Bass argues that his being classified as a violent offender would be an
improper retroactive application of the 2024 amendments to KRS 439.3401. The
Commonwealth disagrees. However, we perceive that the narrow issue properly
before us is only whether the trial court properly denied Bass’s motion—not the
underlying merits of whether Bass should be classified as a violent offender. We
affirm because precedent clearly holds that a trial court is not responsible for
designating in a final judgment whether a defendant is a violent offender.
Two decades ago, we held that a trial court properly denied Kentucky
Rule of Civil Procedure (CR) 60.02(f) postconviction relief to a defendant who
“argued that he has been incorrectly classified as a violent offender by the
Department of Corrections, thus resulting in a longer period of time before he will
be eligible for parole consideration than had he not been so classified.” Hoskins v.
Commonwealth, 158 S.W.3d 214, 217 (Ky. App. 2005). We explained that
determining whether a defendant was a violent offender is a decision which
“would be made by the Department of Corrections. The circuit court’s only role is
to make the factual determination set forth in KRS 439.3401(1).”1 Id. at 217. We
1 KRS 439.3401(2)(a), formerly KRS 439.3401(1), requires a court to designate in the final judgment whether the victim suffered death or a violent physical injury. The trial court here properly made that designation.
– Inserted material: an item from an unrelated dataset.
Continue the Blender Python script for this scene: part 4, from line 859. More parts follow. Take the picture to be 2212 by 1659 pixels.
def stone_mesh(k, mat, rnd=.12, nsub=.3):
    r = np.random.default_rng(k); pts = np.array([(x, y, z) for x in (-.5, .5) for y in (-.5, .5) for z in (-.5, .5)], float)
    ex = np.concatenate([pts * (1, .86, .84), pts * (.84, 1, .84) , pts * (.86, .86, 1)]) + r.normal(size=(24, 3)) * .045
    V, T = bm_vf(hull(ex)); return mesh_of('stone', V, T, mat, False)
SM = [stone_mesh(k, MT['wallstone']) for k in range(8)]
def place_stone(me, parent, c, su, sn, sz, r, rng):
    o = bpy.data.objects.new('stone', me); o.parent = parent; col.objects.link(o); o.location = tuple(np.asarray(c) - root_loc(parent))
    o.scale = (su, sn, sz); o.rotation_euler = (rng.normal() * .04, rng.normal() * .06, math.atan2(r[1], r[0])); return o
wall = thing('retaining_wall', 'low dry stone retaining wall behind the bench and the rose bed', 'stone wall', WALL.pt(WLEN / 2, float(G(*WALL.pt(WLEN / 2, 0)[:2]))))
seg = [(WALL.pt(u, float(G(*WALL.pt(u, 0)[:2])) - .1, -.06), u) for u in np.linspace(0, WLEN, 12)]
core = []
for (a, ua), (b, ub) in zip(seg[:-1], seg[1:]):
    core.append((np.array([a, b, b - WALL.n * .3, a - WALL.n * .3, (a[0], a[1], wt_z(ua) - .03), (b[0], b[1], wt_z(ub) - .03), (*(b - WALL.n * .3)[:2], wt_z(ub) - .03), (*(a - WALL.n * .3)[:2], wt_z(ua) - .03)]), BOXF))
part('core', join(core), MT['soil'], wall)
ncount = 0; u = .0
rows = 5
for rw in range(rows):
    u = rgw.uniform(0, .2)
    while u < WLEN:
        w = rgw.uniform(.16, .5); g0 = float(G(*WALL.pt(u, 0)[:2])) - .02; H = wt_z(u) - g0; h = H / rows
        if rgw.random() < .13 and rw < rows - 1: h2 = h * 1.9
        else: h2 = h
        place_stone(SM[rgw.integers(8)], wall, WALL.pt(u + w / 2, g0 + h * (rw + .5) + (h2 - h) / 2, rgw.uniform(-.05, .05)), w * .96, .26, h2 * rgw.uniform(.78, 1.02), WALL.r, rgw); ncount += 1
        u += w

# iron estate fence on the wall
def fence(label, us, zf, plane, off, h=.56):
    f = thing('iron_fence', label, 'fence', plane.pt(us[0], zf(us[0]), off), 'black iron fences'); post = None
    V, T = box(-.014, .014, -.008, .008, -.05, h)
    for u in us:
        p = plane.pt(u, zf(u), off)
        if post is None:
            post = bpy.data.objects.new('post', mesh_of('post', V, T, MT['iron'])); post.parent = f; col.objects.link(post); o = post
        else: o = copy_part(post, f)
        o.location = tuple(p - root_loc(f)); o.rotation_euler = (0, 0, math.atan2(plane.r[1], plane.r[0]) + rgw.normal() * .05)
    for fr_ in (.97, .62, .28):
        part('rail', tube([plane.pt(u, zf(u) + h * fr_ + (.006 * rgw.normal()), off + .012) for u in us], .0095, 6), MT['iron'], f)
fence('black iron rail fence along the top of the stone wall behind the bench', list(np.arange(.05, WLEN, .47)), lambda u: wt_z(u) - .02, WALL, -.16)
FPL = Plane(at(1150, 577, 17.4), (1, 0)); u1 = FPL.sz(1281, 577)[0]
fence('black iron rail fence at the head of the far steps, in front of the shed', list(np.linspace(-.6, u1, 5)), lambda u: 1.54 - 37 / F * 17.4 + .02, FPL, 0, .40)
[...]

-3- explained that an inmate dissatisfied with his or her parole eligibility calculation
must “proceed against the Department of Corrections with an original action before
the Franklin Circuit Court.” Id.
Hoskins is not an outlier. For example, though it declined to directly
address whether Hoskins was correctly decided, our Supreme Court has similarly
held that “[t]ypically, the DOC is in charge of classifying inmates as violent
offenders for purposes of parole. If the inmate takes issue with the classification,
he must file an action against the DOC rather than argue the issue in his direct
appeal.” Newcomb v. Commonwealth, 410 S.W.3d 63, 90 n.93 (Ky. 2013).
Similarly, our Supreme Court has declined a defendant’s request “to order the
Department of Corrections to classify him as a non-violent offender.” Mason v.
Commonwealth, 331 S.W.3d 610, 628 (Ky. 2011).
The result is that the trial court properly denied Bass’s motion because
the motion asked the trial court for relief the court was not authorized to provide.
The Department of Corrections, not the sentencing court, initially determines
whether an inmate is a violent offender. And the Department of Corrections has
never been a party to this action. Id. at 629 (citing Hoskins and declining to order
the Department of Corrections to amend its classification of a defendant since it
was not a party to the action). If Bass is dissatisfied with his classification, he
-4- must file an action against the Department of Corrections in the Franklin Circuit
Court. Newcomb, 410 S.W.3d at 90 n.93; Hoskins, 158 S.W.3d at 217.
We therefore decline to address the remaining issues and citations to
authority contained in the parties’ briefs as they lack relevance or merit in
resolving the limited issue properly before us. Schell v. Young, 640 S.W.3d 24, 29
n.1 (Ky. App. 2021).2
For the foregoing reasons, the Ballard Circuit Court is affirmed.
ALL CONCUR.
BRIEF FOR APPELLANT: BRIEF FOR APPELLEE:
Jeremy Ian Smith Russell Coleman Paducah, Kentucky Attorney General of Kentucky
Shawn D. Chapman Deputy Solicitor General Frankfort, Kentucky
2 The Department of Corrections has apparently now classified Bass as a violent offender. We decline to address that decision as it occurred after the issuance of the judgment on appeal and was made by an entity which has never been a party to this action. Mason, 331 S.W.3d at 629.